(THE EXERCISE): Pictures in the data below are not part of the copy; transcribe everything else exactly.
*** DATA SECTION ***
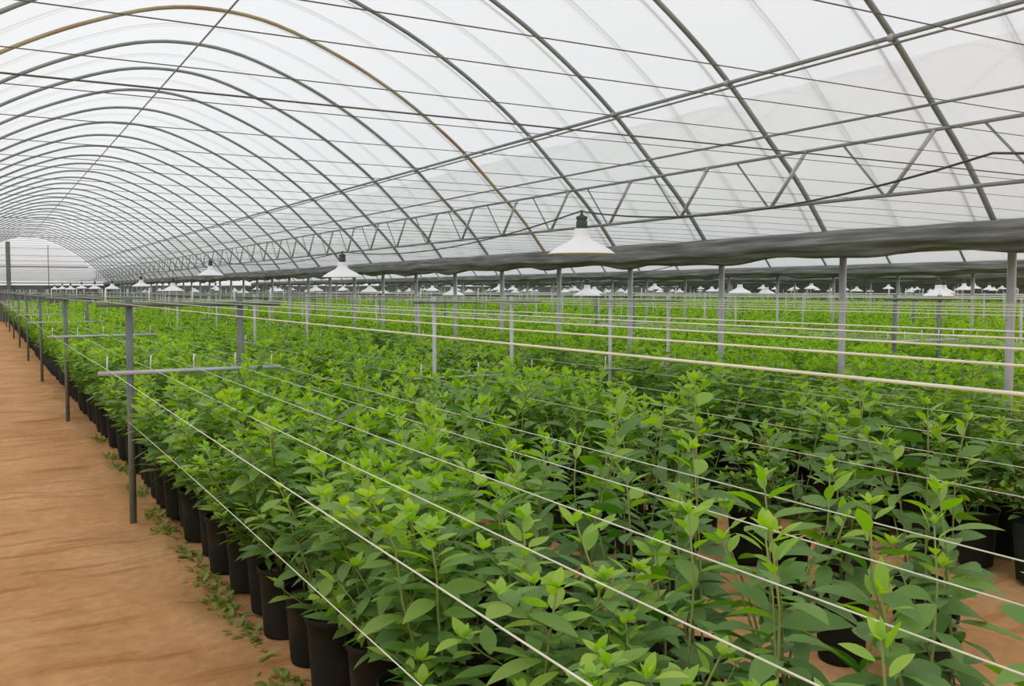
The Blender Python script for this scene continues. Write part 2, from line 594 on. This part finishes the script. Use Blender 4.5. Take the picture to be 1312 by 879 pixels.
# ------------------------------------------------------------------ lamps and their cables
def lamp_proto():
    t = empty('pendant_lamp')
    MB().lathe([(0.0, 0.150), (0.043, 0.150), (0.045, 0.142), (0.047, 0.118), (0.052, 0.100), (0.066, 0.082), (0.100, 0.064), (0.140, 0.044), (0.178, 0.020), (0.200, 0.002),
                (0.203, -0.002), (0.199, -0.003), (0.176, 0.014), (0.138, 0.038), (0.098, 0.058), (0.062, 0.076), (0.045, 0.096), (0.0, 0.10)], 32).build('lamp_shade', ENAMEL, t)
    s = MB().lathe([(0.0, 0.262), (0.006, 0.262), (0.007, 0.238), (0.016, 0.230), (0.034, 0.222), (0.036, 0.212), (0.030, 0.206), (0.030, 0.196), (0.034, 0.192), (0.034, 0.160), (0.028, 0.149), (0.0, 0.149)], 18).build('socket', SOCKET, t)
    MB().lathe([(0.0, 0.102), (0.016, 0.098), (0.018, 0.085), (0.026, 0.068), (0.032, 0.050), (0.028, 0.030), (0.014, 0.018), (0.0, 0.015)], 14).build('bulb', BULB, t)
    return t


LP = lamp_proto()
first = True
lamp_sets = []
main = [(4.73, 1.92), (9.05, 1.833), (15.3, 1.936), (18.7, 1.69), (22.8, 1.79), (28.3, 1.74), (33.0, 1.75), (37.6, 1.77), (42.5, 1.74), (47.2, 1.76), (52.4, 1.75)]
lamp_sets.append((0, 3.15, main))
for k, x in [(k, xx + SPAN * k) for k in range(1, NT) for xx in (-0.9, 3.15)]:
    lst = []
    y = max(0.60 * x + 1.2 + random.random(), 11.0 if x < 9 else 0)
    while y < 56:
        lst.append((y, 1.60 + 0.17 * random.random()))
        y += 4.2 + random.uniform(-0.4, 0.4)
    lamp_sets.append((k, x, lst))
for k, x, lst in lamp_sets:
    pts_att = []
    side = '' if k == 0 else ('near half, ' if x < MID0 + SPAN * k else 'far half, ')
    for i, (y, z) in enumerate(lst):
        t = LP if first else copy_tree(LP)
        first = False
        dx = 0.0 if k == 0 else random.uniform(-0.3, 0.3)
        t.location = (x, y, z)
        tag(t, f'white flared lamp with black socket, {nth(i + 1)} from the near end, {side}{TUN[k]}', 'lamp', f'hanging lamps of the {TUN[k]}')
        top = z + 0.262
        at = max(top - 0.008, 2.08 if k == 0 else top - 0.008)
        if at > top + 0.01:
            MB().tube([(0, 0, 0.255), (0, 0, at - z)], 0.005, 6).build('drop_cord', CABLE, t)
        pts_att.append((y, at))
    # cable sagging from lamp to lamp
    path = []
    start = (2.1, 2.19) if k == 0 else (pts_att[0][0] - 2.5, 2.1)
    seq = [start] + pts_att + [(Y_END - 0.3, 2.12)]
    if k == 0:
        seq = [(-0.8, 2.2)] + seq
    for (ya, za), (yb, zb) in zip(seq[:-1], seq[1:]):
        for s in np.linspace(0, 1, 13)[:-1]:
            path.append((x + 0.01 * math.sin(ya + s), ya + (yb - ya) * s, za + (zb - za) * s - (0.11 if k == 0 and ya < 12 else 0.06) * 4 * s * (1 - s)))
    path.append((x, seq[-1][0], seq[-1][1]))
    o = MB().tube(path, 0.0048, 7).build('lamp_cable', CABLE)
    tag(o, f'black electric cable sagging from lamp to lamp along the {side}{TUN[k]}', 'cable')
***
(ANSWER FOR THE TASK):
The Blender Python script for this scene continues. Write part 2, from line 594 on. This part finishes the script. Use Blender 4.5. Take the picture to be 1312 by 879 pixels.
# ------------------------------------------------------------------ lamps and their cables
def lamp_proto():
    t = empty('pendant_lamp')
    MB().lathe([(0.0, 0.150), (0.043, 0.150), (0.045, 0.142), (0.047, 0.118), (0.052, 0.100), (0.066, 0.082), (0.100, 0.064), (0.140, 0.044), (0.178, 0.020), (0.200, 0.002),
                (0.203, -0.002), (0.199, -0.003), (0.176, 0.014), (0.138, 0.038), (0.098, 0.058), (0.062, 0.076), (0.045, 0.096), (0.0, 0.10)], 32).build('lamp_shade', ENAMEL, t)
    s = MB().lathe([(0.0, 0.262), (0.006, 0.262), (0.007, 0.238), (0.016, 0.230), (0.034, 0.222), (0.036, 0.212), (0.030, 0.206), (0.030, 0.196), (0.034, 0.192), (0.034, 0.160), (0.028, 0.149), (0.0, 0.149)], 18).build('socket', SOCKET, t)
    MB().lathe([(0.0, 0.102), (0.016, 0.098), (0.018, 0.085), (0.026, 0.068), (0.032, 0.050), (0.028, 0.030), (0.014, 0.018), (0.0, 0.015)], 14).build('bulb', BULB, t)
    return t


LP = lamp_proto()
first = True
lamp_sets = []
main = [(4.73, 1.92), (9.05, 1.833), (15.3, 1.936), (18.7, 1.69), (22.8, 1.79), (28.3, 1.74), (33.0, 1.75), (37.6, 1.77), (42.5, 1.74), (47.2, 1.76), (52.4, 1.75)]
lamp_sets.append((0, 3.15, main))
for k, x in [(k, xx + SPAN * k) for k in range(1, NT) for xx in (-0.9, 3.15)]:
    lst = []
    y = max(0.60 * x + 1.2 + random.random(), 11.0 if x < 9 else 0)
    while y < 56:
        lst.append((y, 1.60 + 0.17 * random.random()))
        y += 4.2 + random.uniform(-0.4, 0.4)
    lamp_sets.append((k, x, lst))
for k, x, lst in lamp_sets:
    pts_att = []
    side = '' if k == 0 else ('near half, ' if x < MID0 + SPAN * k else 'far half, ')
    for i, (y, z) in enumerate(lst):
        t = LP if first else copy_tree(LP)
        first = False
        dx = 0.0 if k == 0 else random.uniform(-0.3, 0.3)
        t.location = (x, y, z)
        tag(t, f'white flared lamp with black socket, {nth(i + 1)} from the near end, {side}{TUN[k]}', 'lamp', f'hanging lamps of the {TUN[k]}')
        top = z + 0.262
        at = max(top - 0.008, 2.08 if k == 0 else top - 0.008)
        if at > top + 0.01:
            MB().tube([(0, 0, 0.255), (0, 0, at - z)], 0.005, 6).build('drop_cord', CABLE, t)
        pts_att.append((y, at))
    # cable sagging from lamp to lamp
    path = []
    start = (2.1, 2.19) if k == 0 else (pts_att[0][0] - 2.5, 2.1)
    seq = [start] + pts_att + [(Y_END - 0.3, 2.12)]
    if k == 0:
        seq = [(-0.8, 2.2)] + seq
    for (ya, za), (yb, zb) in zip(seq[:-1], seq[1:]):
        for s in np.linspace(0, 1, 13)[:-1]:
            path.append((x + 0.01 * math.sin(ya + s), ya + (yb - ya) * s, za + (zb - za) * s - (0.11 if k == 0 and ya < 12 else 0.06) * 4 * s * (1 - s)))
    path.append((x, seq[-1][0], seq[-1][1]))
    o = MB().tube(path, 0.0048, 7).build('lamp_cable', CABLE)
    tag(o, f'black electric cable sagging from lamp to lamp along the {side}{TUN[k]}', 'cable')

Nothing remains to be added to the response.